The Wizards and Jazz played a Summer League game on Thursday in Las Vegas. Normally that sentence gets a shrug. But this one had AJ Dybantsa and Darryn Peterson, the No. 1 and No. 2 overall picks in this year’s draft. And people actually watched.
Dybantsa did not waste time. Thirty seconds into the game, he took the ball left, drove hard into the lane, and flipped in a reverse layup that showed exactly why Washington took him first. The athleticism and body control were immediate. It was the kind of bucket that makes you lean forward in your seat a little.
The No. 1 pick already looks comfortable
Dybantsa finished the first half with 17 points on 4-of-11 shooting and four rebounds.
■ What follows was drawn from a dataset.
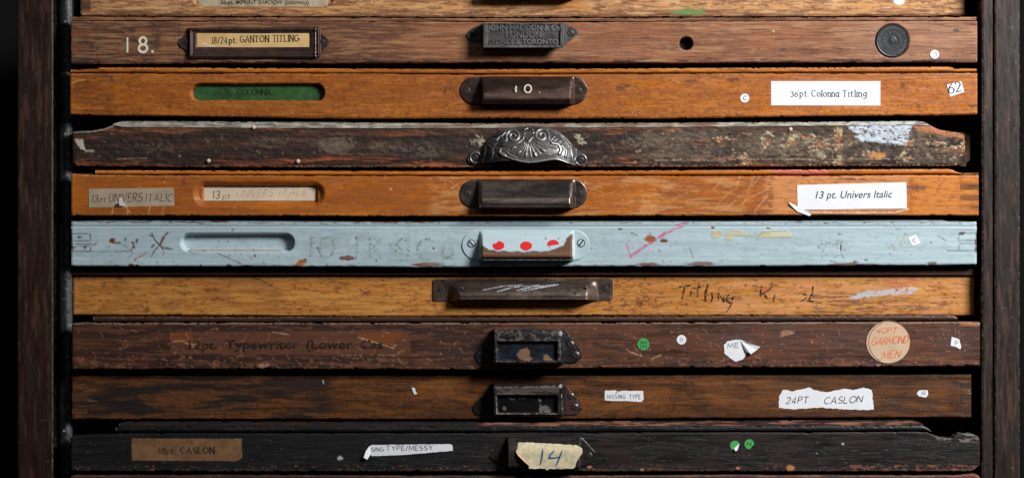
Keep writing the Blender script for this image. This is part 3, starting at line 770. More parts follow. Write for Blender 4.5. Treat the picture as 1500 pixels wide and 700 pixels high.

Not a perfect shooting night, but the aggression was there. He attacked the rim repeatedly and drew fouls. For a 19-year-old forward who led the nation in scoring at BYU, the transition to Summer League looks natural so far.
The Wizards have quietly built a weirdly deep roster around him. Trae Young. Anthony Davis. Deandre Ayton. Alex Sarr. Khris Middleton. That’s a lot of veterans for a lottery team. But Dybantsa is supposed to be the centerpiece, the guy who finally breaks Washington’s Rookie of the Year drought that dates back to Wes Unseld in 1969.
He said he’s excited to start from scratch in the NBA and put in the work. That’s the right thing to say. The early returns suggest he means it.
Peterson is finding his footing too
Peterson had nine points on 3-of-9 shooting in the first half for Utah. He played well during the California Classic with multiple 20-point games, so the talent is there. Thursday just wasn’t his best half. The Jazz are building around him, but it’ll take time for the offense to flow through him consistently against NBA-level athletes.
As of halftime, Washington held a double-digit lead. Summer League scores don’t matter much, but the individual battles do. Dybantsa versus Peterson could be the next great rookie rivalry. That’s what the league is hoping, anyway.
One game in, Dybantsa has the first impressive highlight. Peterson will get his turn. That’s the fun part about Summer League — you see the future before it’s ready, and sometimes it looks exactly like you hoped.